**What this task involves:** Look through the data below. Show each line where the string "that" occurs.

**Data:**
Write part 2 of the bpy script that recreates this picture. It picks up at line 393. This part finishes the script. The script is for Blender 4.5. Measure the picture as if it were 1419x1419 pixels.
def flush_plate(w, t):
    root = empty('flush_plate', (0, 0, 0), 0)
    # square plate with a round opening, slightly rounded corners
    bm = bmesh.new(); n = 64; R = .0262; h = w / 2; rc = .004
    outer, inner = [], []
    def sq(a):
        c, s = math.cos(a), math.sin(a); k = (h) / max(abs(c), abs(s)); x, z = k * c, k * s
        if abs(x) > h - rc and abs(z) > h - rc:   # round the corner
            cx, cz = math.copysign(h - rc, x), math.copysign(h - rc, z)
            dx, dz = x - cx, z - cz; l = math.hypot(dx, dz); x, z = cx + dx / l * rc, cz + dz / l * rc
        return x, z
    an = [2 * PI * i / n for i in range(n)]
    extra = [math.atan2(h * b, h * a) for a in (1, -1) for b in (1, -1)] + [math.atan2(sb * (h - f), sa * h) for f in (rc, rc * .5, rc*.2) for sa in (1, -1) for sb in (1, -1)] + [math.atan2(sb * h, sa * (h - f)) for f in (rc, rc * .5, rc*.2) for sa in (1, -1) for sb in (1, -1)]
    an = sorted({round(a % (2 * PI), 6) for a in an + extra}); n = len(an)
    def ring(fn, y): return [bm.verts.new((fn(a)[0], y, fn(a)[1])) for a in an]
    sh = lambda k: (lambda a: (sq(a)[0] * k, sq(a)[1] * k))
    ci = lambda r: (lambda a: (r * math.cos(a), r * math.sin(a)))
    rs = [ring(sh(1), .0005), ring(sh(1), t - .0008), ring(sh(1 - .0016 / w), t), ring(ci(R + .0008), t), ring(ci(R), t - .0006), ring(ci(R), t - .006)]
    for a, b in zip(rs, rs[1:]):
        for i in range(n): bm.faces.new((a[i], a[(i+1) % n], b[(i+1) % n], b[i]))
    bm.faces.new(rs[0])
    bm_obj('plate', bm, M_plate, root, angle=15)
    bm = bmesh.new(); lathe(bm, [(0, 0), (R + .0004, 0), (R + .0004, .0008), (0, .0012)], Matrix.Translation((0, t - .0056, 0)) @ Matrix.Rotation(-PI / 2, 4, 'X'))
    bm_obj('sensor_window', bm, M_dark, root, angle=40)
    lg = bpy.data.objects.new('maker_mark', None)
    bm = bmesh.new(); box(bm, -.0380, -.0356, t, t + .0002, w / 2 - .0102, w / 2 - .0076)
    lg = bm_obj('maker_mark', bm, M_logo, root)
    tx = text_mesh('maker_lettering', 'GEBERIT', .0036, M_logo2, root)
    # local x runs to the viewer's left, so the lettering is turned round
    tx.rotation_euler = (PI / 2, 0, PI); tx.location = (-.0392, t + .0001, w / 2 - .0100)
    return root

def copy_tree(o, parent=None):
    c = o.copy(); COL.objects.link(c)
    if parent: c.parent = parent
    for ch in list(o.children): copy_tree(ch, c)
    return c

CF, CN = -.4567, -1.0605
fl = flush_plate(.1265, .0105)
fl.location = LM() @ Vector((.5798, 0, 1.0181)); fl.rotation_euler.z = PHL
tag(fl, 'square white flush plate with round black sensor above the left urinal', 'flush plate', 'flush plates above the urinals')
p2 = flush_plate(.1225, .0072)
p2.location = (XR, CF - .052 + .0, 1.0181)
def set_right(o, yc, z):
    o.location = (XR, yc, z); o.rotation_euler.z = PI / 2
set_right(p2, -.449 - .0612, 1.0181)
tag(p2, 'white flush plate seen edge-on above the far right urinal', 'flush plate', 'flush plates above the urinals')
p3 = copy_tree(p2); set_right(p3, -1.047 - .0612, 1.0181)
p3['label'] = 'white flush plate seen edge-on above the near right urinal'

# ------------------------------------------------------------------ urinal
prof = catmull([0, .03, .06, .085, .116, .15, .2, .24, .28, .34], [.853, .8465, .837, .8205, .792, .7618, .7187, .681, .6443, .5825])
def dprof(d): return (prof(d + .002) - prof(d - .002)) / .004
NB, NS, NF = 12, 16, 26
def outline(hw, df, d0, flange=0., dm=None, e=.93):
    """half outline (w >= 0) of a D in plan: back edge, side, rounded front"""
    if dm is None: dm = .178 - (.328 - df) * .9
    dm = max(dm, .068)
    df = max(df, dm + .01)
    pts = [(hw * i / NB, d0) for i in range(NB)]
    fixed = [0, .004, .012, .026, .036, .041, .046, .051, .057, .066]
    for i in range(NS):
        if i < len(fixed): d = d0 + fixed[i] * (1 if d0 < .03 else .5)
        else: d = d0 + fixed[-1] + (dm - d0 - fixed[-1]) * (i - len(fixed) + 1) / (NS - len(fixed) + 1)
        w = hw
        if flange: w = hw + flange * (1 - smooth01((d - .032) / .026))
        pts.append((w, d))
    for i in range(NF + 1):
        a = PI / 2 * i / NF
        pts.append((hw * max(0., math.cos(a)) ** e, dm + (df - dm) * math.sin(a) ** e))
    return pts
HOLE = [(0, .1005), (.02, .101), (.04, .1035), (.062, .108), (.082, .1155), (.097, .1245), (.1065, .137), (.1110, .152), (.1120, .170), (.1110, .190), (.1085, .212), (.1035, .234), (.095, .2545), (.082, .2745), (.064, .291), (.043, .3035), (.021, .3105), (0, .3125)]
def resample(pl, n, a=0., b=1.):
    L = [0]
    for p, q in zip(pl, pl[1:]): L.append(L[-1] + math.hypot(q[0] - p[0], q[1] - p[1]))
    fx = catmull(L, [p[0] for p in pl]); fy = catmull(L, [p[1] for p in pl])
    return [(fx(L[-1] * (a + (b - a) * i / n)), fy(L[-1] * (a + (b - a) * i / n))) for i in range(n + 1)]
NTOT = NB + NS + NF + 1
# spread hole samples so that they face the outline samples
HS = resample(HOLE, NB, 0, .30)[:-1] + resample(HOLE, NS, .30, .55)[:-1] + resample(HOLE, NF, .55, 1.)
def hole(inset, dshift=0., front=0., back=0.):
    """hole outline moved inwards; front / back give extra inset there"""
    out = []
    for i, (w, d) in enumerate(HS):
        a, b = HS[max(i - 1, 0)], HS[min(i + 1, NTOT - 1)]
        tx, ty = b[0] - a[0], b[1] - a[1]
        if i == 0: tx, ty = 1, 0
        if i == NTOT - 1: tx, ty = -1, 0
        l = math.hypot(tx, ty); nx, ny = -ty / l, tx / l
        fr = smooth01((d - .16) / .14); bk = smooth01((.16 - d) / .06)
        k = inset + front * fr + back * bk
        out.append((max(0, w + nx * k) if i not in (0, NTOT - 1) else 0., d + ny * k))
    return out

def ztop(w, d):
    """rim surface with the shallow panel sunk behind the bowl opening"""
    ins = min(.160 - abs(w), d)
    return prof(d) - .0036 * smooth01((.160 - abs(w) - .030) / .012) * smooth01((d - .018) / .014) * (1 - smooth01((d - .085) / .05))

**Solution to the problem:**
Write part 2 of the bpy script that recreates this picture. It picks up at line 393. This part finishes the script. The script is for Blender 4.5. Measure the picture as if it were 1419x1419 pixels.
# spread hole samples so that they face the outline samples